Exercise brief:
Print out the material that follows word for word.
+ + + +
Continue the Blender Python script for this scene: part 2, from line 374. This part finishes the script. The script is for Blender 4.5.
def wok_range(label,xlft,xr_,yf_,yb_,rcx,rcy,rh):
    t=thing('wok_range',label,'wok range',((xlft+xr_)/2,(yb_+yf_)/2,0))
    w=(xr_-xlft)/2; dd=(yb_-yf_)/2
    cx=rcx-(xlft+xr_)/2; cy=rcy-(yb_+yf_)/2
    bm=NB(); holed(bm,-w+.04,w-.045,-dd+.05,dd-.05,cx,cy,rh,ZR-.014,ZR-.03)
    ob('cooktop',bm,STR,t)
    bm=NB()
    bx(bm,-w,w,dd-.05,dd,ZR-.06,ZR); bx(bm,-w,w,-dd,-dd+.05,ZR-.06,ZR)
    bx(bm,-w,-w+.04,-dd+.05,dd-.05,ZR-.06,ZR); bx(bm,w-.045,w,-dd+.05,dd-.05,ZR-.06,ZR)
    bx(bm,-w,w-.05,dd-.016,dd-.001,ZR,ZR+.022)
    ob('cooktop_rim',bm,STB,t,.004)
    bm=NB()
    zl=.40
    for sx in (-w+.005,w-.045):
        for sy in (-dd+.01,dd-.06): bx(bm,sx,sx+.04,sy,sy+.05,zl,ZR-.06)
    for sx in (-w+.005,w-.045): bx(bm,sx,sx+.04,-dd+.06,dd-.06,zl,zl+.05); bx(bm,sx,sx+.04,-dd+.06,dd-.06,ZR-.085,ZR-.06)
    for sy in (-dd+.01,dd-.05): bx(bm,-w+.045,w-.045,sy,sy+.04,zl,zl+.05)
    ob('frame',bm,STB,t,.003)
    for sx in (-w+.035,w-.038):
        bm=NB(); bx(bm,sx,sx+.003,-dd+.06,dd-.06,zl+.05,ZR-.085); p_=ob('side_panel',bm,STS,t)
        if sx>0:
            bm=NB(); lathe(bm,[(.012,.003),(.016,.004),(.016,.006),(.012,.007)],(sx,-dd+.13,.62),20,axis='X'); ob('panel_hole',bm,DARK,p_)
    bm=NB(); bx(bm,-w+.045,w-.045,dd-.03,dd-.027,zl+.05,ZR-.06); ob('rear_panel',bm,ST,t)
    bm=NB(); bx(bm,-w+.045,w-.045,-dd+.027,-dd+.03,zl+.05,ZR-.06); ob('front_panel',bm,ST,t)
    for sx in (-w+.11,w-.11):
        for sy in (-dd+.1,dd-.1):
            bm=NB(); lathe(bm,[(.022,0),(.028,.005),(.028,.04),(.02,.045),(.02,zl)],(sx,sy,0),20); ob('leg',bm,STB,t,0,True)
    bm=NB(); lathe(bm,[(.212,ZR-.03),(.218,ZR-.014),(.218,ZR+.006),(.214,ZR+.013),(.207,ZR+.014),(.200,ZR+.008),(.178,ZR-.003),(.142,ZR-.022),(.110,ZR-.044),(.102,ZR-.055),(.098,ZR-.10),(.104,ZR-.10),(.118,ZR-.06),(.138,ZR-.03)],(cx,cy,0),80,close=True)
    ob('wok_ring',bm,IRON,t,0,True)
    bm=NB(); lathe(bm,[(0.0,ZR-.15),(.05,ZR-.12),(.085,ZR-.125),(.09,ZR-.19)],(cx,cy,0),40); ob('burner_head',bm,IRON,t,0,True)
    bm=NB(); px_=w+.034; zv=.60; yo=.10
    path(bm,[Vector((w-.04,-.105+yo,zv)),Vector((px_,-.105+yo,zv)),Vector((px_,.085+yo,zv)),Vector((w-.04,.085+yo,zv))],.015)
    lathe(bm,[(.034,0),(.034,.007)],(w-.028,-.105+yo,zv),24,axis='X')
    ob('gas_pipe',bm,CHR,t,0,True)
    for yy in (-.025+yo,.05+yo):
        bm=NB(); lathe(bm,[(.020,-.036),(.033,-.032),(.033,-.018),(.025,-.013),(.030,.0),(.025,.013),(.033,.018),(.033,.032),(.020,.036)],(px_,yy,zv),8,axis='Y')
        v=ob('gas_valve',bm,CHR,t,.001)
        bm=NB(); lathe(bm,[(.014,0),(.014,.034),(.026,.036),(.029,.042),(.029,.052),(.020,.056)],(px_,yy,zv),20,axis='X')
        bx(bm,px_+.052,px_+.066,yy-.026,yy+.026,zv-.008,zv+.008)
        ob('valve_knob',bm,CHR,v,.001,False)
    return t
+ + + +
Solution:
Continue the Blender Python script for this scene: part 2, from line 374. This part finishes the script. The script is for Blender 4.5.
def wok_range(label,xlft,xr_,yf_,yb_,rcx,rcy,rh):
    t=thing('wok_range',label,'wok range',((xlft+xr_)/2,(yb_+yf_)/2,0))
    w=(xr_-xlft)/2; dd=(yb_-yf_)/2
    cx=rcx-(xlft+xr_)/2; cy=rcy-(yb_+yf_)/2
    bm=NB(); holed(bm,-w+.04,w-.045,-dd+.05,dd-.05,cx,cy,rh,ZR-.014,ZR-.03)
    ob('cooktop',bm,STR,t)
    bm=NB()
    bx(bm,-w,w,dd-.05,dd,ZR-.06,ZR); bx(bm,-w,w,-dd,-dd+.05,ZR-.06,ZR)
    bx(bm,-w,-w+.04,-dd+.05,dd-.05,ZR-.06,ZR); bx(bm,w-.045,w,-dd+.05,dd-.05,ZR-.06,ZR)
    bx(bm,-w,w-.05,dd-.016,dd-.001,ZR,ZR+.022)
    ob('cooktop_rim',bm,STB,t,.004)
    bm=NB()
    zl=.40
    for sx in (-w+.005,w-.045):
        for sy in (-dd+.01,dd-.06): bx(bm,sx,sx+.04,sy,sy+.05,zl,ZR-.06)
    for sx in (-w+.005,w-.045): bx(bm,sx,sx+.04,-dd+.06,dd-.06,zl,zl+.05); bx(bm,sx,sx+.04,-dd+.06,dd-.06,ZR-.085,ZR-.06)
    for sy in (-dd+.01,dd-.05): bx(bm,-w+.045,w-.045,sy,sy+.04,zl,zl+.05)
    ob('frame',bm,STB,t,.003)
    for sx in (-w+.035,w-.038):
        bm=NB(); bx(bm,sx,sx+.003,-dd+.06,dd-.06,zl+.05,ZR-.085); p_=ob('side_panel',bm,STS,t)
        if sx>0:
            bm=NB(); lathe(bm,[(.012,.003),(.016,.004),(.016,.006),(.012,.007)],(sx,-dd+.13,.62),20,axis='X'); ob('panel_hole',bm,DARK,p_)
    bm=NB(); bx(bm,-w+.045,w-.045,dd-.03,dd-.027,zl+.05,ZR-.06); ob('rear_panel',bm,ST,t)
    bm=NB(); bx(bm,-w+.045,w-.045,-dd+.027,-dd+.03,zl+.05,ZR-.06); ob('front_panel',bm,ST,t)
    for sx in (-w+.11,w-.11):
        for sy in (-dd+.1,dd-.1):
            bm=NB(); lathe(bm,[(.022,0),(.028,.005),(.028,.04),(.02,.045),(.02,zl)],(sx,sy,0),20); ob('leg',bm,STB,t,0,True)
    bm=NB(); lathe(bm,[(.212,ZR-.03),(.218,ZR-.014),(.218,ZR+.006),(.214,ZR+.013),(.207,ZR+.014),(.200,ZR+.008),(.178,ZR-.003),(.142,ZR-.022),(.110,ZR-.044),(.102,ZR-.055),(.098,ZR-.10),(.104,ZR-.10),(.118,ZR-.06),(.138,ZR-.03)],(cx,cy,0),80,close=True)
    ob('wok_ring',bm,IRON,t,0,True)
    bm=NB(); lathe(bm,[(0.0,ZR-.15),(.05,ZR-.12),(.085,ZR-.125),(.09,ZR-.19)],(cx,cy,0),40); ob('burner_head',bm,IRON,t,0,True)
    bm=NB(); px_=w+.034; zv=.60; yo=.10
    path(bm,[Vector((w-.04,-.105+yo,zv)),Vector((px_,-.105+yo,zv)),Vector((px_,.085+yo,zv)),Vector((w-.04,.085+yo,zv))],.015)
    lathe(bm,[(.034,0),(.034,.007)],(w-.028,-.105+yo,zv),24,axis='X')
    ob('gas_pipe',bm,CHR,t,0,True)
    for yy in (-.025+yo,.05+yo):
        bm=NB(); lathe(bm,[(.020,-.036),(.033,-.032),(.033,-.018),(.025,-.013),(.030,.0),(.025,.013),(.033,.018),(.033,.032),(.020,.036)],(px_,yy,zv),8,axis='Y')
        v=ob('gas_valve',bm,CHR,t,.001)
        bm=NB(); lathe(bm,[(.014,0),(.014,.034),(.026,.036),(.029,.042),(.029,.052),(.020,.056)],(px_,yy,zv),20,axis='X')
        bx(bm,px_+.052,px_+.066,yy-.026,yy+.026,zv-.008,zv+.008)
        ob('valve_knob',bm,CHR,v,.001,False)
    return t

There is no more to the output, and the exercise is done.